Continuing onto your cylinders in boxes, despite your concerns (which I will address in a moment, as I do have a suggestion that may help), you did largely perform this exercise well. This exercise is really all about helping develop students' understanding of how to construct boxes which feature two opposite faces which are proportionally square, regardless of how the form is oriented in space. We do this not by memorizing every possible configuration, but rather by continuing to develop your subconscious understanding of space through repetition, and through analysis (by way of the line extensions).

Where the box challenge's line extensions helped to develop a stronger sense of how to achieve more consistent convergences in our lines, here we add three more lines for each ellipse: the minor axis, and the two contact point lines. In checking how far off these are from converging towards the box's own vanishing points, we can see how far off we were from having the ellipse represent a circle in 3D space, and in turn how far off we were from having the plane that encloses it from representing a square.

The only issue I noticed in your execution was that you were only identifying the individual minor axes, as opposed to extending them as far back as the other lines - so you may have confused the instructions for this step with those for the previous section. Here we want to be able to easily and quickly glean useful information at a glance, so ensuring the minor axis lines are extended back all the way will help us better compare the extensions and identify notable issues in their convergences.

I did however have a thought come to mind from how you talked about the various different points of difficulty of the exercise - getting a smooth, evenly shaped ellipse, touching all four edges of the enclosing plane, and aligning to the desired minor axis orientation - that may help with the issue. There are indeed a number of separate problems and your observation is not inaccurate - when you've got so many things to juggle, every step becomes difficult.

What can help is creating a hierarchy of priorities, so that you're not constantly worried about all three in equal measure, which can make it harder to gain ground and actually improve in a direction, out of fear that it'll impact the other aspects negatively. Given the principles of markmaking from Lesson 1, we do already have our first priority - executing our marks with confidence, so as to achieve smooth strokes and evenly shaped ellipses. This is more important than touching all four edges, and more important than getting the alignment right, because the less evenly shaped the ellipse is, the less accurately its line extensions (the minor axis and the contact point lines) describe the plane itself. Not to say it always has to be perfect - we can use a stiffer ellipse to better understand what the proper ellipse would have looked like, but it definitely makes things harder if we sacrifice that confidence in favour of, say, being able to force it to touch all four edges.

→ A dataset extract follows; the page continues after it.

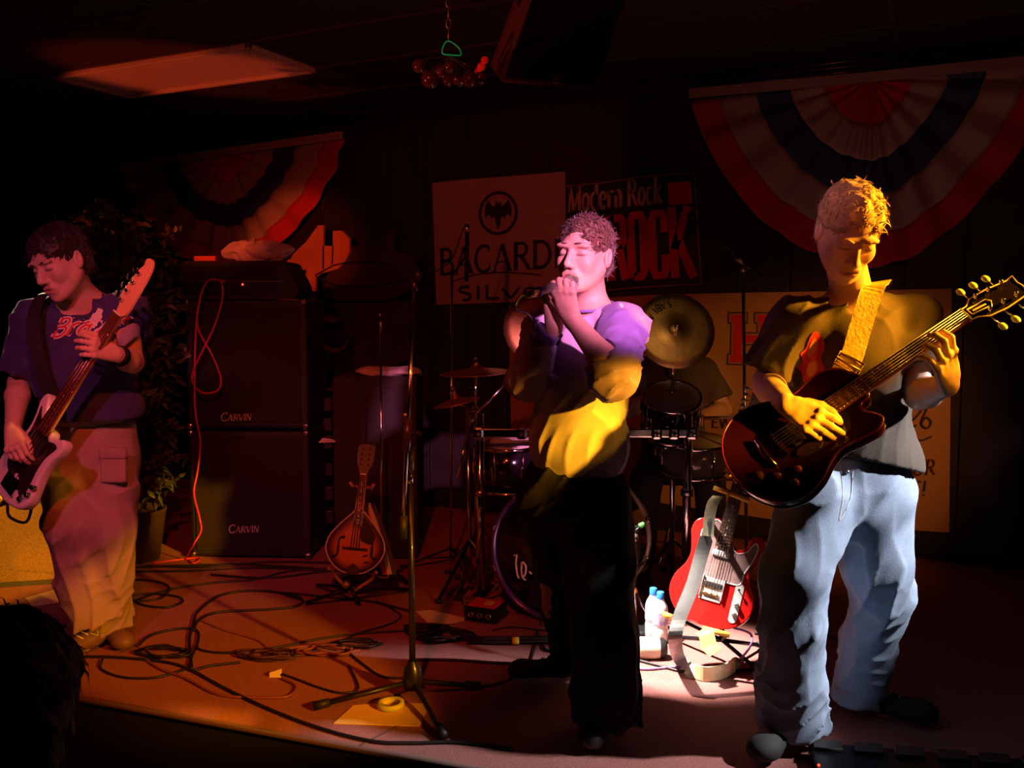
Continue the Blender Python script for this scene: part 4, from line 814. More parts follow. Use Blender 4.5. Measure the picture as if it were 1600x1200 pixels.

When you're comfortable executing those ellipses confidently, the next priority down would be the minor axis alignment - for the simple reason that where the contact points give us 4 things to worry about, alignment technically gives us just one more additional concern. Being off in this alignment by a little in either direction is of course entirely normal - but the closer it gets, the less we have to worry about what adjustments we'd have to make to get the minor axis to fit (along with the contact point lines), the fewer major variables we have to concern ourselves when deciding how to adjust our box proportions going forward.

And third, the contact points themselves, getting them to touch the side edges. This is, out of the whole list, the least important both because those contact point lines and their alignment is already determined by the box itself - we're just discovering it, so we can test whether they were correct, or whether they were off (and by how much). In cases where you end up missing the edge, it's actually fairly easy to see where the ellipse would have touched the side edge, so we can still generally get that contact point more easily. We still want to get as close to touching that edge as possible, but just as how a stiff ellipse can be used to better understand what the evenly shaped, confident, smooth ellipse would have been, here even in missing the edges it can still help us envision what the "correct" ellipse would have looked like, and where it would have touched those edges.

Hopefully that will help - but from what I'm seeing, you're applying the instructions for the exercise well (just be sure to extend the minor axis lines further), and are arming yourself with the information you require to continue honing your ability to estimate those box proportions.

I'll go ahead and mark this challenge as complete.

Next Steps:

Feel free to move onto Lesson 6.

This critique marks this lesson as complete.
10:38 PM, Thursday November 7th 2024

Thanks much for the detailed feedback. I really dig the proposed 'hierarchy of priorities' for tackling the challenges involved in getting the ellipses into boxes correctly, will implement that going forward.